MrsGulp

Saturday 7 December 2013

Power to the people

So, it was my birthday yesterday and I enjoyed my celebrations but at the end of the evening, I heard the news that Nelson Mandela had gone to be at peace.

Since then I have cast my mind back to when Mandela was released from prison, which seems like an age ago to me. He was released on a Sunday which I remember because I was living in London then and working in the Shaftesbury Theatre and Sundays were my days off. Watching the TV news, the sight of Mandela being freed was amazing, because for what had seemed like forever there was activity, campaigns, concerts, petitions, sanctions, boycotts, badges and posters of all sorts to fight for his release.

I had just turned 20 (I think) and my life has changed so much since then. Maybe the world has changed too. People just don't seem to get behind major campaigns like this in the same way and at the same level anymore.

I learned something incredibly important that day:
That if enough people get behind a cause, enough churches get people praying, enough people with influence in politics, in music, film, business etc., use their platform to speak out, then change will happen. He was incarcerated for 27 years but I really believe that it was this combination of factors that led to F W de Klerk ordering Mandela's release back in February 1990.

I wish more people could be fully aware of the power they have. There is so much that together we could all achieve because it is "by the strength of our common endeavour we achieve more than we achieve alone, so as to create for each of us the means to realise our true potential and for all of us a community in which power, wealth and opportunity are in the hands of the many, not the few, where the rights we enjoy reflect the duties we owe, and where we live together, freely, in a spirit of solidarity, tolerance and respect."

We could fight to have our NHS protected and restored, to ensure that everyone has access to primary healthcare free at the point of use and doesn't have to jump through hoops just to get an appointment with a GP or get to see an NHS dentist. (This is a sore point with me at the moment.)

We could even end poverty, hunger, racism, homophobia, all discrimination, human trafficking, inequalities, (insert your own passion in here, what would you like to change? what will be your lasting legacy?  .....................).

The following is a quote which is often attributed to Mandela but was written by Marianne Williamson.

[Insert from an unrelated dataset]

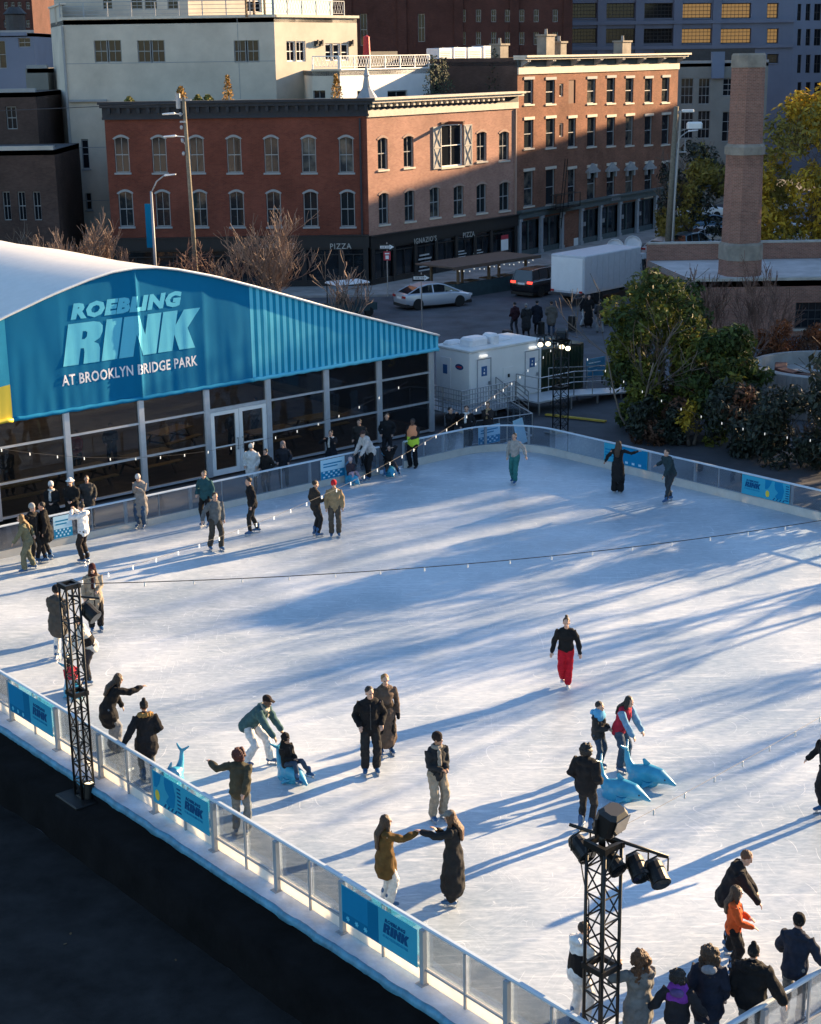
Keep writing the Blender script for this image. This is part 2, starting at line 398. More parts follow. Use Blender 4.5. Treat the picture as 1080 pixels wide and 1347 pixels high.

Our deepest fear is not that we are inadequate. Our deepest fear is that we are powerful beyond measure. It is our light, not our darkness that most frightens us. We ask ourselves, Who am I to be brilliant, gorgeous, talented, fabulous? Actually, who are you not to be? You are a child of God. Your playing small does not serve the world. There is nothing enlightened about shrinking so that other people won't feel insecure around you. We are all meant to shine, as children do. We were born to make manifest the glory of God that is within us. It's not just in some of us; it's in everyone. And as we let our own light shine, we unconsciously give other people permission to do the same. As we are liberated from our own fear, our presence automatically liberates others.
 So come on, get involved, speak up, do something and do not accept that the status quo is the way it has to be.